Dengin Ceyhan: “Sanat sizin köleniz olarak kullanabileceğiniz bir varoluş değil”

DENGİN CEYHAN

Sanat sadece ülke sınırlarına, belli bir coğrafya üzerine hatta bu dünyaya sığacak bir olgu değildir. Konservatuvara ilk girdiğimiz senelerden beri biz bunu gördük. İlk başta dinlemeyi, ortaya çıkan sanat eserinin ne amaçla çıktığını anlamayı, nasıl ön yargısız bakmamız gerektiğini öğrendik. Bir sanat eseri hoşumuza gitse de gitmese de emek harcandığı için saygı duymayı benimsedik. Daha sonra büyümemizle birlikte sanata dair öğrendiğimiz şeyleri günlük hayatımızda insanlara, etrafımızda olup biten olaylara karşı uygulamaya başlarken bulduk kendimizi ve dönüp baktığımızda etrafımızda kimsenin kimseyi dinlemediği, kimsenin yeni bir şey öğrenmek istemediği, kimsenin kimseye saygı duymadığı bir dünyada, bir coğrafyada yaşadığımızın farkına vardık. Bu, gerçekten o kadar büyük bir hayal kırıklığıydı ki, hayata karşı öğrendiklerimiz ile gördüklerimiz birbirinin o kadar tersi ki...

Hele sanata insanların yaklaşımında! Ucube denilerek kaldırılan heykeller, şarap içiliyor diye basılan konserler, dünyaca ünlü orkestra şefi İbrahim Yazıcı’nın, Bursa Devlet Senfoni Orkestrası Kemancısı Filiz Özsoy’un, DTCF Tiyatro bölümü hocalarının ihraç edilmesi...

Sanata ve sanatçıya baskı…
Bu olaylar olduktan henüz 4 gün sonra benim gözaltına alınıp ardından tutuklanmam. Daha genel sıkıntılara bakacak olursak Sanat Kurumlarının özgürce oyun sahneleyememesi , ‘yukarıdan şimdi laf yemeyelim’ diyerek hareket edilmesi. Her sene onlarca konservatuar mezunu genç sanatçı adaylarının işsiz kalması. İş bulabilenlerin hiçbir garantisi olmaması...

Son olarak Rapçi Ezhel’in, şarkılarının uyuşturucuya özendirdiği gerekçesiyle tutuklanması ama diğer yandan kadına taciz, pedofili vakalarının artması ve yıllarca kendilerini jiletleyen insanların yaratılmasına hiçbir şey denmemesi.
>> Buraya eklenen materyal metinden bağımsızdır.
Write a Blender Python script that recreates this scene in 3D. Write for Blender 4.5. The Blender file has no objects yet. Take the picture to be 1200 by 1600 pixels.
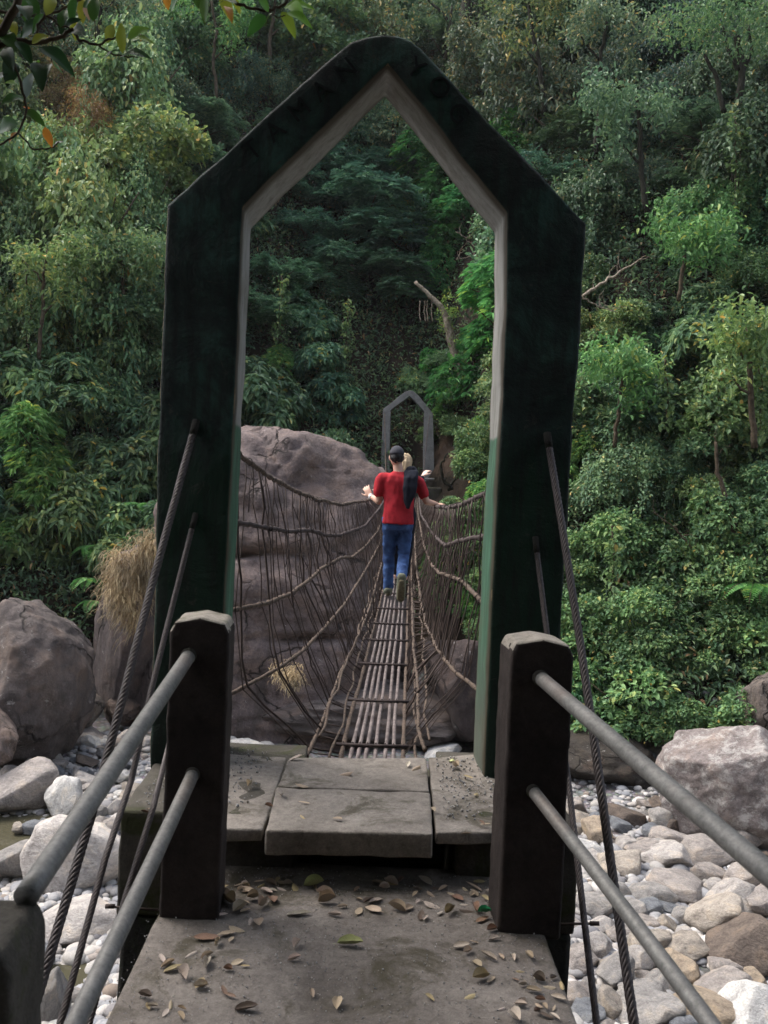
import bpy, bmesh, math, random
import numpy as np
from mathutils import Vector, Matrix, noise as mn
random.seed(7); RNG = np.random.default_rng(7)
S = bpy.context.scene
COL = S.collection
R = math.radians

# ------------------------------------------------------------------ camera
CAM = Vector((0, 0, 1.5)); FP = 1300.0
pit = math.atan(30 / FP); rol = R(2.5)
FW = Vector((0, math.cos(pit), -math.sin(pit)))
U0 = Vector((0, math.sin(pit), math.cos(pit))); R0 = Vector((1, 0, 0))
RT = R0 * math.cos(rol) + U0 * math.sin(rol)
UP = -R0 * math.sin(rol) + U0 * math.cos(rol)
def ray(px, py):
    return FW * FP + RT * (px - 600) - UP * (py - 800)
def P(px, py, Y):
    d = ray(px, py); return CAM + d * (Y / d.y)
def PZ(px, py, z):
    d = ray(px, py); return CAM + d * ((z - CAM.z) / d.z)
cd = bpy.data.cameras.new('camera'); cam = bpy.data.objects.new('camera', cd); COL.objects.link(cam)
cd.sensor_fit = 'VERTICAL'; cd.sensor_height = 24; cd.lens = FP / 1600 * 24
cd.clip_start = 0.05; cd.clip_end = 500
m3 = Matrix((RT, UP, -FW)).transposed()
cam.matrix_world = Matrix.Translation(CAM) @ m3.to_4x4()
cd.dof.use_dof = True; cd.dof.focus_distance = 6.0; cd.dof.aperture_fstop = 4.2
S.camera = cam

# ------------------------------------------------------------------ helpers
def tag(o, label=None, cat=None, group=None, kind=None):
    if label: o['label'] = label
    if cat: o['category'] = cat
    if group: o['group'] = group
    if kind: o['kind'] = kind
    return o
def empty(name, loc=(0, 0, 0)):
    o = bpy.data.objects.new(name, None); o.empty_display_size = .1
    o.location = loc; COL.objects.link(o); return o
class MB:
    def __init__(s): s.v = []; s.f = []; s.mi = []
    def add(s, v, f, mi=0):
        n = len(s.v); s.v += [tuple(p) for p in v]
        s.f += [tuple(i + n for i in q) for q in f]; s.mi += [mi] * len(f)
    def tube(s, pts, rad, n=8, cap=True, mi=0):
        pts = [Vector(p) for p in pts]
        if not hasattr(rad, '__len__'): rad = [rad] * len(pts)
        v = []; f = []; prev = None
        for i, p in enumerate(pts):
            d = (pts[min(i + 1, len(pts) - 1)] - pts[max(i - 1, 0)]).normalized()
            if prev is None:
                a = Vector((0, 0, 1)) if abs(d.z) < .9 else Vector((1, 0, 0))
                e = d.cross(a).normalized()
            else:
                e = (prev - d * prev.dot(d)).normalized()
            prev = e; g = d.cross(e)
            for k in range(n):
                t = 2 * math.pi * k / n
                v.append(p + (e * math.cos(t) + g * math.sin(t)) * rad[i])
        for i in range(len(pts) - 1):
            for k in range(n):
                f.append((i*n+k, i*n+(k+1) % n, (i+1)*n+(k+1) % n, (i+1)*n+k))
        if cap:
            f.append(tuple(range(n))[::-1]); b = (len(pts)-1)*n; f.append(tuple(range(b, b+n)))
        s.add(v, f, mi)
    def rings(s, rings, cap=True, mi=0):   # rings: list of equal-length point lists
        n = len(rings[0]); v = [p for r in rings for p in r]; f = []
        for i in range(len(rings) - 1):
            for k in range(n):
                f.append((i*n+k, i*n+(k+1) % n, (i+1)*n+(k+1) % n, (i+1)*n+k))
        if cap:
            f.append(tuple(range(n))[::-1]); b = (len(rings)-1)*n; f.append(tuple(range(b, b+n)))
        s.add(v, f, mi)
def mesh_of(name, v, f, smooth=True):
    me = bpy.data.meshes.new(name); me.from_pydata([tuple(p) for p in v], [], f); me.update()
    if smooth: me.polygons.foreach_set('use_smooth', [True] * len(me.polygons))
    return me
def link(name, me, mat=None, parent=None, local=False):
    """mesh given in world coordinates unless local; parent transforms are pure translations here"""
    o = bpy.data.objects.new(name, me); COL.objects.link(o)
    if mat is not None:
        for m in (mat if isinstance(mat, (list, tuple)) else [mat]): me.materials.append(m)
    if parent is not None:
        o.parent = parent
        if not local:
            off = Vector(parent.location)
            if parent.parent is not None: off += Vector(parent.parent.location)
            me.transform(Matrix.Translation(-off))
    return o
def build(mb, name, mat, parent=None, smooth=True, local=False):
    me = mesh_of(name, mb.v, mb.f, smooth)
    if any(mb.mi): me.polygons.foreach_set('material_index', mb.mi)
    return link(name, me, mat, parent, local)
def recalc(me):
    bm = bmesh.new(); bm.from_mesh(me); bmesh.ops.recalc_face_normals(bm, faces=bm.faces); bm.to_mesh(me); bm.free()
def solid(outline, vec, bevel=.012, seg=2):
    """closed prism: outline (list of Vector) extruded along vec, bevelled -> mesh"""
    bm = bmesh.new(); n = len(outline)
    a = [bm.verts.new(p) for p in outline]; b = [bm.verts.new(Vector(p) + vec) for p in outline]
    bm.faces.new(a); bm.faces.new(b[::-1])
    for i in range(n): bm.faces.new((a[i], b[i], b[(i+1) % n], a[(i+1) % n]))
    bmesh.ops.recalc_face_normals(bm, faces=bm.faces)
    if bevel:
        bmesh.ops.bevel(bm, geom=list(bm.edges), offset=bevel, segments=seg, affect='EDGES', profile=.6, clamp_overlap=True)
    me = bpy.data.meshes.new('solid'); bm.to_mesh(me); bm.free(); return me
def roughen(me, cuts, amp, freq, seed=0):
    bm = bmesh.new(); bm.from_mesh(me)
    bmesh.ops.triangulate(bm, faces=[f for f in bm.faces if len(f.verts) > 4])
    for _ in range(8):
        es = [e for e in bm.edges if e.calc_length() > cuts]
        if not es: break
        bmesh.ops.subdivide_edges(bm, edges=es, cuts=1, use_grid_fill=False)
        bmesh.ops.triangulate(bm, faces=[f for f in bm.faces if len(f.verts) > 4])
    bm.normal_update()
    mv = []
    for v in bm.verts:
        p = v.co * freq + Vector((seed, seed * .7, 0))
        mv.append(v.co + v.normal * amp * (mn.fractal(p, 1, 2.1, 4) ))
    for v, c in zip(bm.verts, mv): v.co = c
    bm.to_mesh(me); bm.free()
    me.polygons.foreach_set('use_smooth', [True] * len(me.polygons)); return me
def np_mesh(name, V, F, smooth=True):
    me = bpy.data.meshes.new(name); k = F.shape[1]
    me.vertices.add(len(V)); me.vertices.foreach_set('co', V.astype(np.float32).ravel())
    me.loops.add(F.size); me.loops.foreach_set('vertex_index', F.astype(np.int32).ravel())
    me.polygons.add(len(F)); me.polygons.foreach_set('loop_start', np.arange(0, F.size, k, dtype=np.int32))
    me.polygons.foreach_set('loop_total', np.full(len(F), k, dtype=np.int32))
    me.polygons.foreach_set('use_smooth', np.full(len(F), smooth))
    me.update(calc_edges=True); return me

# ------------------------------------------------------------------ materials
class N:
    def __init__(s, name):
        s.m = bpy.data.materials.new(name); s.m.use_nodes = True; s.t = s.m.node_tree; s.t.nodes.clear()
        s.out = s.n('ShaderNodeOutputMaterial'); s.bs = s.n('ShaderNodeBsdfPrincipled')
        s.l(s.bs.outputs[0], s.out.inputs['Surface'])
    def n(s, typ, **kw):
        x = s.t.nodes.new(typ)
        for k, v in kw.items(): setattr(x, k, v)
        return x
    def l(s, a, b): s.t.links.new(a, b)
    def coord(s, scale=1.0, kind='Object', stretch=None):
        tc = s.n('ShaderNodeTexCoord'); mp = s.n('ShaderNodeMapping')
        mp.inputs['Scale'].default_value = stretch if stretch else (scale,) * 3
        s.l(tc.outputs[kind], mp.inputs[0]); return mp.outputs[0]
    def noise(s, vec, scale, detail=6, rough=.6, dist=0):
        x = s.n('ShaderNodeTexNoise'); x.inputs['Scale'].default_value = scale; x.inputs['Detail'].default_value = detail
        x.inputs['Roughness'].default_value = rough; x.inputs['Distortion'].default_value = dist
        s.l(vec, x.inputs['Vector']); return x.outputs[0]
    def ramp(s, fac, stops, interp='LINEAR'):
        x = s.n('ShaderNodeValToRGB'); x.color_ramp.interpolation = interp; e = x.color_ramp.elements
        while len(e) < len(stops): e.new(.5)
        for el, (p, c) in zip(e, stops):
            el.position = p; el.color = (*c, 1) if hasattr(c, '__len__') else (c, c, c, 1)
        s.l(fac, x.inputs[0]); return x.outputs[0]
    def mix(s, a, b, fac=.5, mode='MIX'):
        x = s.n('ShaderNodeMix', data_type='RGBA', blend_type=mode)
        for v, i in ((fac, 0), (a, 6), (b, 7)):
            if hasattr(v, 'is_linked') or hasattr(v, 'links'): s.l(v, x.inputs[i])
            else: x.inputs[i].default_value = v if i == 0 else (*v, 1)
        return x.outputs[2]
    def math(s, op, a, b=None):
        x = s.n('ShaderNodeMath', operation=op)
        for v, i in ((a, 0), (b, 1)):
            if v is None: continue
            if hasattr(v, 'links'): s.l(v, x.inputs[i])
            else: x.inputs[i].default_value = v
        return x.outputs[0]
    def bump(s, h, strength=.5, dist=.01, prev=None):
        b = s.n('ShaderNodeBump'); b.inputs['Strength'].default_value = strength; b.inputs['Distance'].default_value = dist
        s.l(h, b.inputs['Height'])
        if prev is not None: s.l(prev, b.inputs['Normal'])
        return b.outputs[0]
    def done(s, col, rough=.85, nrm=None, spec=.4):
        if hasattr(col, 'links'): s.l(col, s.bs.inputs['Base Color'])
        else: s.bs.inputs['Base Color'].default_value = (*col, 1)
        if hasattr(rough, 'links'): s.l(rough, s.bs.inputs['Roughness'])
        else: s.bs.inputs['Roughness'].default_value = rough
        s.bs.inputs['Specular IOR Level'].default_value = spec
        if nrm is not None: s.l(nrm, s.bs.inputs['Normal'])
        return s.m

def leaf_mat(name, stops, rough=.42, trans=.22, spec=.5):
    if name not in ('branch_leaf', 'straw'): rough = .52; spec = .3; trans = .32; stops = [(p, (min(c[0] * 1.6, .6), c[1] * 1.42, c[2] * 1.55)) for p, c in stops]
    s = N(name); g = s.n('ShaderNodeNewGeometry')
    c = s.ramp(g.outputs['Random Per Island'], stops)
    oi = s.n('ShaderNodeObjectInfo')
    c = s.mix(c, oi.outputs['Color'], 1.0, 'MULTIPLY')
    # large patches of tone, as different shoots of one plant
    v = s.coord(1.0); nz = s.noise(v, 1.1, 2); k = s.ramp(nz, [(.32, (.72, .76, .8)), (.68, (1.35, 1.28, 1.1))])
    c = s.mix(c, k, 1.0, 'MULTIPLY')
    m = s.done(c, rough, None, spec)
    tr = s.n('ShaderNodeBsdfTranslucent'); s.l(c, tr.inputs[0])
    mx = s.n('ShaderNodeMixShader'); mx.inputs[0].default_value = trans
    s.l(s.bs.outputs[0], mx.inputs[1]); s.l(tr.outputs[0], mx.inputs[2]); s.l(mx.outputs[0], s.out.inputs['Surface'])
    return m
M = {}
M['laurel'] = leaf_mat('laurel_leaf', [(0, (.04, .095, .05)), (.5, (.07, .15, .07)), (.85, (.11, .2, .08)), (.98, (.16, .22, .08)), (1, (.35, .27, .04))])
M['blue'] = leaf_mat('blue_green_leaf', [(0, (.045, .1, .055)), (.6, (.075, .15, .08)), (1, (.12, .2, .09))], .38, .18, .6)
M['bright'] = leaf_mat('bright_leaf', [(0, (.045, .13, .045)), (.5, (.075, .19, .06)), (.9, (.12, .25, .08)), (1, (.22, .28, .06))], .45, .3)
M['vine'] = leaf_mat('vine_leaf', [(0, (.05, .11, .055)), (.5, (.085, .165, .07)), (.85, (.12, .2, .08)), (.985, (.17, .22, .08)), (1, (.4, .26, .08))], .45, .3)
M['dry'] = leaf_mat('dry_vine', [(0, (.09, .06, .035)), (.4, (.15, .11, .06)), (.7, (.14, .15, .05)), (1, (.22, .2, .09))], .7, .2, .2)
M['far'] = leaf_mat('far_leaf', [(0, (.045, .09, .055)), (.5, (.08, .14, .075)), (.85, (.12, .17, .08)), (1, (.26, .22, .08))], .5, .2)
M['under'] = leaf_mat('undergrowth_leaf', [(0, (.03, .065, .035)), (.6, (.055, .11, .055)), (.9, (.09, .15, .06)), (1, (.16, .10, .05))], .6, .15)
M['near'] = leaf_mat('branch_leaf', [(0, (1, 1, 1)), (1, (1, 1, 1))], .5, .35, .3)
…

Barış Atay’ın oynadığı ‘Sadece Diktatör’ oyunun yasaklanması, Füsun Demirel’i sinemada ya da televizyon dizilerinde göremememiz. Rutkay Aziz ve Taner Barlas’ın oynadığı ‘Adalet Sizsiniz’ tiyatro oyununun OHAL gerekçesiyle Gaziantep, Şanlıurfa ve Mardin’de oynayamaması. Bu olayları toptan ele aldığımız zaman aslında sanatın özgür icra edilmesine karşı bilinçli bir politika olduğunu görebiliyoruz. Bundan 80 yıl önceye baktığımız zaman, cumhuriyetin ilk kurulmasıyla birlikte M. Kemal Atatürk ülkenin sanatçılar yetiştirebilmesi için konservatuvar kurmuştu. Daha ülkenin kasasında doğru düzgün para yokken Türk 5’leri diye bilenen dönemin genç sanatçılarını yurt dışına öğrenim görüp geri döndüklerinde burada eğitim versinler diyerek göndermiş ve bu ülke kendi sanatçılarını yetiştirmeye başlamıştı.

Bunlar unutulmayacak
Şu an geldiğimiz nokta ise özgür sanat icra edenler açısından içler acısıdır. Sanatçı, her şeyi herkesten daha fazla görebilendir, sırf birine muhalefet olayım diye muhalefet etmez sanatçı, gördüğü yanlışları halka söylemek ile mükelleftir. Bir eseri icra ederken hakkıyla icra edebilmek için sarf ettiğimiz çaba bizim insanlığa bakış açımızdır, aynı çabayı insanlık için sarf etmek zorundayız, yoksa gerçek bir sanatçı olamayız. Sanat, ona karşı bilinçli ve ketleyici politik ajandanın çok çok üzerinde olan bir varoluştur. Hiç kuşkusuz bu günler geçtiği zaman , aydınlığa kavuşacağımız zamanlarda bu yaşananları anlatacak sanat eserleri çıkacaktır insanların karşısına. Yapılan her yanlış, yaşatılan her zulüm gelecekte insanlara en vurucu şekilde sahnelerde, sergilerde, konserlerde gösterilecektir. Bunun başlayacağı nokta ise insanların artık “Tamam” dediği yerdedir.